I am now directing each member of the department’s civilian federal workforce to provide 5 bullets of what they accomplished last week and comply with OPM’s email directive. https://t.co/BJOoEvVTza
— Secretary of Defense Pete Hegseth (@SecDef) March 2, 2025
According to Politico, this second round of emails was sent to many parts of the government, including staff within the State Department, the Energy Department, the National Oceanic and Atmospheric Administration, the IRS, the National Institutes of Health, and the Veterans Administration. The email asks workers to reply with “approx. 5 bullets describing what you accomplished last week and cc your manager,” and suggests that, moving forward, such progress checks would become a weekly occurrence.
While Musk’s first email effort was met with lackluster response, some department heads — including Secretary of Defense Pete Hegseth — are now enforcing a response from their workers for “Part II” of the DOGE request. In a video shared to the Department of Defense’s X account, Hegseth required all employees at the agency to respond to Musk’s email, saying a “review of Pentagon procedures” means he is “now directing” employees to complete the “simple task” of listing their work accomplishments.
That’s where some federal workers have raised alarm bells, particularly around how the data collected from listed work accomplishments will be used by Musk. Taking to Reddit, one employee said Hegseth had “let the cat out of the bag” with his statement, claiming the Defense Secretary “explicitly state[d] that this is all data being consolidated” by Musk for the purposes of AI. The Redditor claimed the data gleaned from their email responses will feed into “AI learning,” and expressed fear that “we’re about to be fired by an AI.”

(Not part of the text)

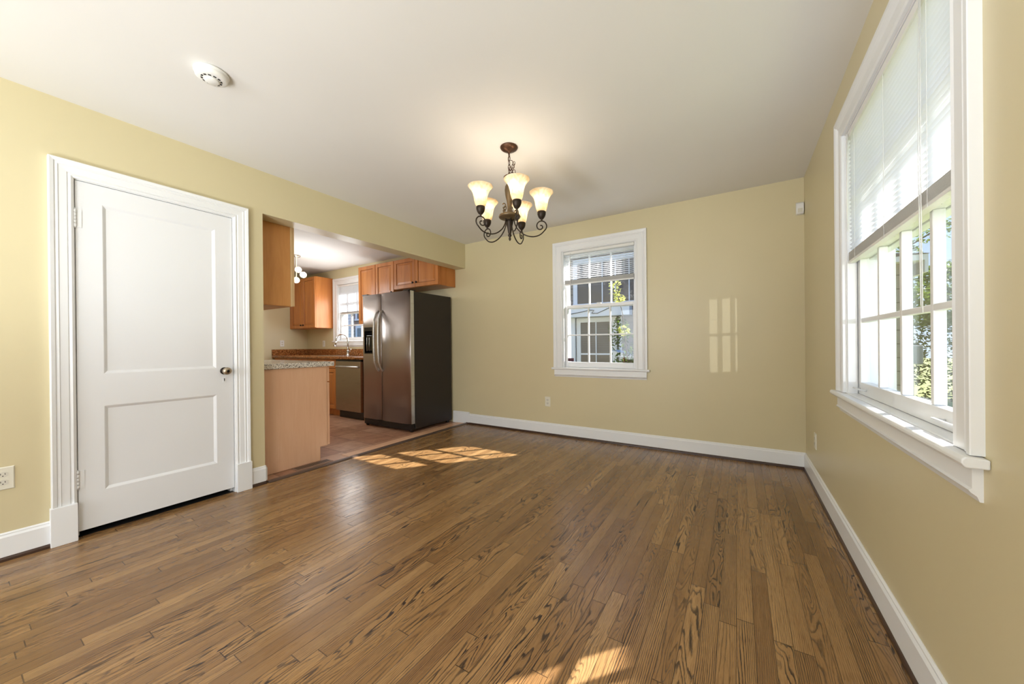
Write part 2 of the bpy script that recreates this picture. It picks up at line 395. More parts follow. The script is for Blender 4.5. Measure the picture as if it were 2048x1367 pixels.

Scores of fellow employees shared similar concerns, asking why “literally no one of consequence has sounded the alarm” as to Musk’s seeming goal of AI replacement. “So [Musk] can replace gov’t employees with AI, ‘saving’ money for his tax breaks and new contracts?” one user asked, with another agreeing that “the emails are going to be used for the exact purposes” mentioned in the post. More broadly, employees wondered whether the data farmed from email responses would expose sensitive information from certain departments, particularly ones that Musk shouldn’t be privy to.
“Even seemingly mundane weekly accomplishments, if you aggregate and analyze at scale, can uncover sensitive patterns and info,” one user claimed. DOGE has yet to explain the reasoning behind Musk’s email beyond a “pulse check” and his efforts to improve efficiency, which have so far led to mass layoffs throughout the government. Musk has taken aim at the Department of Education, foreign aid agency USAID, the Department of Labor, and the Treasury, among multiple other agencies.
It adds to what appears to be Musk’s broader political overreach, with the billionaire present at both a recent White House press briefing and a cabinet meeting.